For teachers who stick it out, the number climbs. The same NEA data puts the national average salary for a full-time public school teacher at $74,495, a 3.5% jump from the year before. That sounds like progress. But averages hide a lot. Salaries swing wildly by state and district, and that headline number doesn’t guarantee anything for the teacher standing in front of a specific classroom.
A 3.5% raise looks solid on paper. Stack it against rising rent, grocery bills, and healthcare costs, and the gain shrinks fast. Housing affordability and inflation are exactly what critics point to when arguing teacher pay increases in name only. The caption on the original video makes the same case: pay is going up, but not at a rate that keeps up with what teachers actually need to spend to live.

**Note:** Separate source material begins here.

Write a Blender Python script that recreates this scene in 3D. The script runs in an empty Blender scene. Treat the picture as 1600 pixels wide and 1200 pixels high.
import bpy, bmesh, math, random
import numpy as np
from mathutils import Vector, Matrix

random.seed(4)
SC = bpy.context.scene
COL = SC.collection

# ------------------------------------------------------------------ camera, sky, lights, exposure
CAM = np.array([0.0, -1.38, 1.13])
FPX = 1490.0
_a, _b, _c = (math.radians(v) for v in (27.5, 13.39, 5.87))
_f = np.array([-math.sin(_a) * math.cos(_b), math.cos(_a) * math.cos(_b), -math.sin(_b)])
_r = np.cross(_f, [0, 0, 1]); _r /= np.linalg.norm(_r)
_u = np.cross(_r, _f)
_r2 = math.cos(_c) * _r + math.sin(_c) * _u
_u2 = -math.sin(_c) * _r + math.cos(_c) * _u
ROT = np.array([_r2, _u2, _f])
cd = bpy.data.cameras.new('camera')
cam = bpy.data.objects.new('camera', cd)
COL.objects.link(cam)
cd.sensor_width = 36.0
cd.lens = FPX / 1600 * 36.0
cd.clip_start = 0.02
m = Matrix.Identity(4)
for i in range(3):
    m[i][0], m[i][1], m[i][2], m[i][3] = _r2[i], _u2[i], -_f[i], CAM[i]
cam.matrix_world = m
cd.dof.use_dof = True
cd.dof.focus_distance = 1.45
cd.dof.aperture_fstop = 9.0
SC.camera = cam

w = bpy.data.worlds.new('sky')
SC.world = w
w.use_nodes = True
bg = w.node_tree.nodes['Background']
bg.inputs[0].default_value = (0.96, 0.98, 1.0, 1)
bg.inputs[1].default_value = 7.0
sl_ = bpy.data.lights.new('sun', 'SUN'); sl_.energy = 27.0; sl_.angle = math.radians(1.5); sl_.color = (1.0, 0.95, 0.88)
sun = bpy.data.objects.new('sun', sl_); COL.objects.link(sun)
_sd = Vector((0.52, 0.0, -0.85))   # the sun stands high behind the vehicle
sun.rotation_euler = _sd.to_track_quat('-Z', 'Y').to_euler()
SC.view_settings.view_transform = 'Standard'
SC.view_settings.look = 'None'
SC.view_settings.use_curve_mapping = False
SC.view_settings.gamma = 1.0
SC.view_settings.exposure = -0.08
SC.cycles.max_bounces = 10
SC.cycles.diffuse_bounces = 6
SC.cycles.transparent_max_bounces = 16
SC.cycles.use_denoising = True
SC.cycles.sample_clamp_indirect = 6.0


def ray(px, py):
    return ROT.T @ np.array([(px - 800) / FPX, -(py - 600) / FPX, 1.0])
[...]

Not every education job pays teacher wages. According to the NEA, full-time education support professionals, roles like teacher’s aides, front office staff, and paraprofessionals, earn an average of $38,494 a year. The woman in the video never specified which category she falls into. That detail matters, since the gap between $38,494 and $74,495 changes the entire framing of her complaint.

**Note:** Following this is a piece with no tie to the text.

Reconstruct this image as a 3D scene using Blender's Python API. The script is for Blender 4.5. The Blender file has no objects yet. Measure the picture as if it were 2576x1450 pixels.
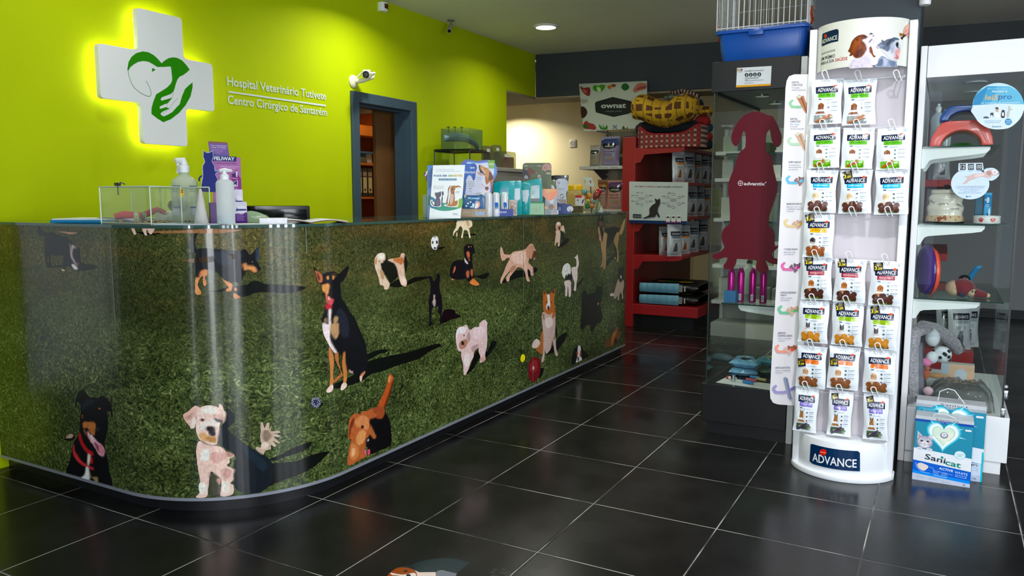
import bpy,bmesh,math,random
from mathutils import Vector,Matrix,noise
from mathutils.geometry import tessellate_polygon
random.seed(7)
SC = bpy.context.scene
COL = bpy.context.collection
# ---------------------------------------------------------------- camera
W,H,F,CH = 2576,1450,1950.0,1.22
YAW,PIT = math.radians(29.1),math.atan(223 / 1950)
FW = Vector((-math.sin(YAW) * math.cos(PIT),math.cos(YAW) * math.cos(PIT),-math.sin(PIT)))
RT = Vector((math.cos(YAW),math.sin(YAW),0))
UP = RT.cross(FW)
CAM = Vector((0,0,CH))
cd = bpy.data.cameras.new('camera'); co = bpy.data.objects.new('camera',cd); COL.objects.link(co)
cd.sensor_width = 36; cd.lens = F / W * 36; cd.clip_start = .05; cd.clip_end = 60
co.matrix_world = Matrix((RT,UP,-FW)).transposed().to_4x4(); co.location = CAM
SC.camera = co
# ---------------------------------------------------------------- view, world, lights
SC.view_settings.view_transform = 'Standard'; SC.view_settings.look = 'None'
SC.view_settings.gamma = 1; SC.view_settings.use_curve_mapping = False
SC.view_settings.exposure = 0.0
SC.cycles.transparent_max_bounces = 24; SC.cycles.max_bounces = 8
SC.cycles.caustics_reflective = False; SC.cycles.caustics_refractive = False
wd = bpy.data.worlds.new('world'); SC.world = wd; wd.use_nodes = True
wd.node_tree.nodes['Background'].inputs[0].default_value = (.62,.76,1,1)
wd.node_tree.nodes['Background'].inputs[1].default_value = .9
def alight(name,loc,to,sx,sy,power,col,spread=180,shape='RECTANGLE'):
    d = bpy.data.lights.new(name,'AREA'); d.shape = shape; d.size = sx; d.size_y = sy
    d.energy = power; d.color = col; d.spread = math.radians(spread)
    o = bpy.data.objects.new(name,d); COL.objects.link(o); o.location = loc
    o.rotation_euler = (Vector(to) - Vector(loc)).to_track_quat('-Z','Y').to_euler()
    return o
DAY = (.90,.95,1.0); WARM = (1.0,.86,.62); LEDW = (1.0,.98,.86)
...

Once the video spread, reactions split fast. A large group of users argued she should have researched teacher salaries before committing to the profession. One comment summed up the sentiment: she knew what teachers made, went to school anyway, took on debt, got her first paycheck, and acted surprised. To these commenters, the tears felt less like a revelation and more like a delayed realization.
Other users focused less on her research and more on her expectations. One reply put it bluntly: a master’s degree alone doesn’t guarantee six-figure pay, in education or anywhere else. Several commenters pointed out that teaching offers job stability most fields can’t match, but stability and high pay rarely arrive together, unless someone climbs into administration, like a principal role, where the scale changes entirely.
Her tears weren’t really about one paycheck. They were about a national wage structure where starting teachers earn $48,112, experienced teachers average $74,495, and support staff make even less, figures that rarely reflect years of graduate study or the true cost of living in 2026. The math confirmed what teachers across the country have been saying for years: the job pays in purpose far more reliably than it pays in dollars.